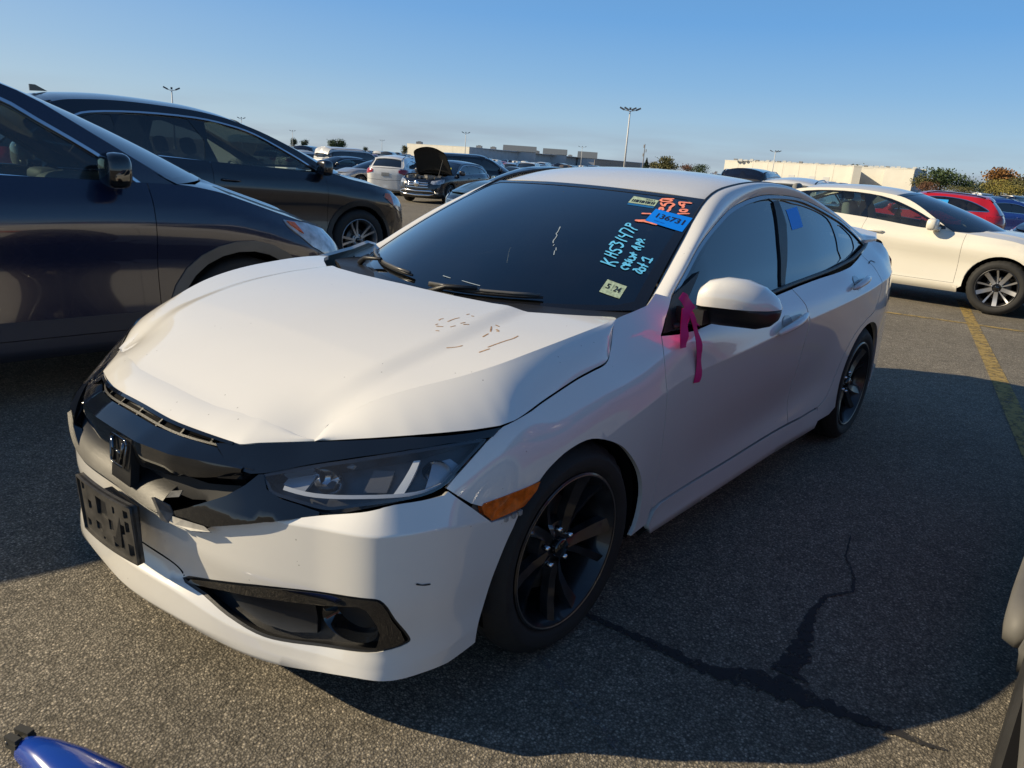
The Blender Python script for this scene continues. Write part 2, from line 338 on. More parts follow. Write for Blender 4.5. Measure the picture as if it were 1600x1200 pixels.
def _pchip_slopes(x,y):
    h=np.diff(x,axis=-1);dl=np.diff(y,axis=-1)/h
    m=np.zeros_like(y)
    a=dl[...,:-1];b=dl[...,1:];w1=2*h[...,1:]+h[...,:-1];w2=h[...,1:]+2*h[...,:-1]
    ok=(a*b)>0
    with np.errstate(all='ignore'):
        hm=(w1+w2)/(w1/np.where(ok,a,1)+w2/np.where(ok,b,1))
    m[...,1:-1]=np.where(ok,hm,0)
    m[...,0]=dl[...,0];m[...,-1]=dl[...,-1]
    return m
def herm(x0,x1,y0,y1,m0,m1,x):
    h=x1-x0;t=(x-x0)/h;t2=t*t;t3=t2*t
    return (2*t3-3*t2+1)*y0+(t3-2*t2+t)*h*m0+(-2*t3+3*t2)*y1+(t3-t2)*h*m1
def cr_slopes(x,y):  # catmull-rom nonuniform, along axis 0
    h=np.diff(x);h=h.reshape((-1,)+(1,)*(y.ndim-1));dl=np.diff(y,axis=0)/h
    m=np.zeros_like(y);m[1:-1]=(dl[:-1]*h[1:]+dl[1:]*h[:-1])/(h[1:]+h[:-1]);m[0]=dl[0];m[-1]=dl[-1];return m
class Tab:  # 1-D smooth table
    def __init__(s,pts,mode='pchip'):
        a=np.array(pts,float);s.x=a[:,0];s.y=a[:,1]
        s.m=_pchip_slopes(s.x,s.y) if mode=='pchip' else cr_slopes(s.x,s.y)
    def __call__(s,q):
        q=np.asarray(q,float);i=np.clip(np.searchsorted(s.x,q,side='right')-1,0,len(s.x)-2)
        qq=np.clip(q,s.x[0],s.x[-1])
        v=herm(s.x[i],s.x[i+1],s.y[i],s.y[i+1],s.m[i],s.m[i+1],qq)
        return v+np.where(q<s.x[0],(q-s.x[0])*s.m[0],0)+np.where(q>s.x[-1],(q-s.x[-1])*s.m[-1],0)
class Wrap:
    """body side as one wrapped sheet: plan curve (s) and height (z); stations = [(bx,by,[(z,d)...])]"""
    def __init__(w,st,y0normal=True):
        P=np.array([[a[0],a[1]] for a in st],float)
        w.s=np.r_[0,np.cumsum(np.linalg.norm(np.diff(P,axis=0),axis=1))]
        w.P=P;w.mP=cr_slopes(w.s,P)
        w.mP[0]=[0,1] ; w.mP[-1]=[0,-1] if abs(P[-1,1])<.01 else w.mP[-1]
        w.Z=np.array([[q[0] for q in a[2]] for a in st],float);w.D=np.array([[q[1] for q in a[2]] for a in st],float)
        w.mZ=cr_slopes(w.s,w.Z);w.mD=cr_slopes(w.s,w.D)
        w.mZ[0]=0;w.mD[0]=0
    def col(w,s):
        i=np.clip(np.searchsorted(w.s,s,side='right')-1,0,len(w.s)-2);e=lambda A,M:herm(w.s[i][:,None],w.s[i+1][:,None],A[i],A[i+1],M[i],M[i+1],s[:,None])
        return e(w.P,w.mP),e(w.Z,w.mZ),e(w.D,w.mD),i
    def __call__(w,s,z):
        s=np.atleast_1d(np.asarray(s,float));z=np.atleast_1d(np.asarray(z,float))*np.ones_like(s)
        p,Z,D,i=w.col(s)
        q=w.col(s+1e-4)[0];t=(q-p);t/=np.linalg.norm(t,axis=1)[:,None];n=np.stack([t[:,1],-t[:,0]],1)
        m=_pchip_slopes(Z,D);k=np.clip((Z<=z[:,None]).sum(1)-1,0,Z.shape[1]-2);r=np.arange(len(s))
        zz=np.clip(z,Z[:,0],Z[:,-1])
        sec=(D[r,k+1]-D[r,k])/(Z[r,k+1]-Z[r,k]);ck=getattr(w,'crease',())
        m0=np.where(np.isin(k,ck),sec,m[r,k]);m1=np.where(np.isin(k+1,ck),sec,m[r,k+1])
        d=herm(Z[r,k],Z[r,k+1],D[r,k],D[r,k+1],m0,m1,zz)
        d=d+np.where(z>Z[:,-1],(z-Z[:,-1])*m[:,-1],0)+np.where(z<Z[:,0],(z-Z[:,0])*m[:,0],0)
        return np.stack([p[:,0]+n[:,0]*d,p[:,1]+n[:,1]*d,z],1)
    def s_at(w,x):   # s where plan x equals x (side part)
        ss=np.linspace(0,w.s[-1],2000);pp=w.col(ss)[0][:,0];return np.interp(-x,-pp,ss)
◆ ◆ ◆
*Exercise details*: Give an exact copy of the material, leaving out every picture.

*Worked solution*:
The Blender Python script for this scene continues. Write part 2, from line 338 on. More parts follow. Write for Blender 4.5. Measure the picture as if it were 1600x1200 pixels.
def _pchip_slopes(x,y):
    h=np.diff(x,axis=-1);dl=np.diff(y,axis=-1)/h
    m=np.zeros_like(y)
    a=dl[...,:-1];b=dl[...,1:];w1=2*h[...,1:]+h[...,:-1];w2=h[...,1:]+2*h[...,:-1]
    ok=(a*b)>0
    with np.errstate(all='ignore'):
        hm=(w1+w2)/(w1/np.where(ok,a,1)+w2/np.where(ok,b,1))
    m[...,1:-1]=np.where(ok,hm,0)
    m[...,0]=dl[...,0];m[...,-1]=dl[...,-1]
    return m
def herm(x0,x1,y0,y1,m0,m1,x):
    h=x1-x0;t=(x-x0)/h;t2=t*t;t3=t2*t
    return (2*t3-3*t2+1)*y0+(t3-2*t2+t)*h*m0+(-2*t3+3*t2)*y1+(t3-t2)*h*m1
def cr_slopes(x,y):  # catmull-rom nonuniform, along axis 0
    h=np.diff(x);h=h.reshape((-1,)+(1,)*(y.ndim-1));dl=np.diff(y,axis=0)/h
    m=np.zeros_like(y);m[1:-1]=(dl[:-1]*h[1:]+dl[1:]*h[:-1])/(h[1:]+h[:-1]);m[0]=dl[0];m[-1]=dl[-1];return m
class Tab:  # 1-D smooth table
    def __init__(s,pts,mode='pchip'):
        a=np.array(pts,float);s.x=a[:,0];s.y=a[:,1]
        s.m=_pchip_slopes(s.x,s.y) if mode=='pchip' else cr_slopes(s.x,s.y)
    def __call__(s,q):
        q=np.asarray(q,float);i=np.clip(np.searchsorted(s.x,q,side='right')-1,0,len(s.x)-2)
        qq=np.clip(q,s.x[0],s.x[-1])
        v=herm(s.x[i],s.x[i+1],s.y[i],s.y[i+1],s.m[i],s.m[i+1],qq)
        return v+np.where(q<s.x[0],(q-s.x[0])*s.m[0],0)+np.where(q>s.x[-1],(q-s.x[-1])*s.m[-1],0)
class Wrap:
    """body side as one wrapped sheet: plan curve (s) and height (z); stations = [(bx,by,[(z,d)...])]"""
    def __init__(w,st,y0normal=True):
        P=np.array([[a[0],a[1]] for a in st],float)
        w.s=np.r_[0,np.cumsum(np.linalg.norm(np.diff(P,axis=0),axis=1))]
        w.P=P;w.mP=cr_slopes(w.s,P)
        w.mP[0]=[0,1] ; w.mP[-1]=[0,-1] if abs(P[-1,1])<.01 else w.mP[-1]
        w.Z=np.array([[q[0] for q in a[2]] for a in st],float);w.D=np.array([[q[1] for q in a[2]] for a in st],float)
        w.mZ=cr_slopes(w.s,w.Z);w.mD=cr_slopes(w.s,w.D)
        w.mZ[0]=0;w.mD[0]=0
    def col(w,s):
        i=np.clip(np.searchsorted(w.s,s,side='right')-1,0,len(w.s)-2);e=lambda A,M:herm(w.s[i][:,None],w.s[i+1][:,None],A[i],A[i+1],M[i],M[i+1],s[:,None])
        return e(w.P,w.mP),e(w.Z,w.mZ),e(w.D,w.mD),i
    def __call__(w,s,z):
        s=np.atleast_1d(np.asarray(s,float));z=np.atleast_1d(np.asarray(z,float))*np.ones_like(s)
        p,Z,D,i=w.col(s)
        q=w.col(s+1e-4)[0];t=(q-p);t/=np.linalg.norm(t,axis=1)[:,None];n=np.stack([t[:,1],-t[:,0]],1)
        m=_pchip_slopes(Z,D);k=np.clip((Z<=z[:,None]).sum(1)-1,0,Z.shape[1]-2);r=np.arange(len(s))
        zz=np.clip(z,Z[:,0],Z[:,-1])
        sec=(D[r,k+1]-D[r,k])/(Z[r,k+1]-Z[r,k]);ck=getattr(w,'crease',())
        m0=np.where(np.isin(k,ck),sec,m[r,k]);m1=np.where(np.isin(k+1,ck),sec,m[r,k+1])
        d=herm(Z[r,k],Z[r,k+1],D[r,k],D[r,k+1],m0,m1,zz)
        d=d+np.where(z>Z[:,-1],(z-Z[:,-1])*m[:,-1],0)+np.where(z<Z[:,0],(z-Z[:,0])*m[:,0],0)
        return np.stack([p[:,0]+n[:,0]*d,p[:,1]+n[:,1]*d,z],1)
    def s_at(w,x):   # s where plan x equals x (side part)
        ss=np.linspace(0,w.s[-1],2000);pp=w.col(ss)[0][:,0];return np.interp(-x,-pp,ss)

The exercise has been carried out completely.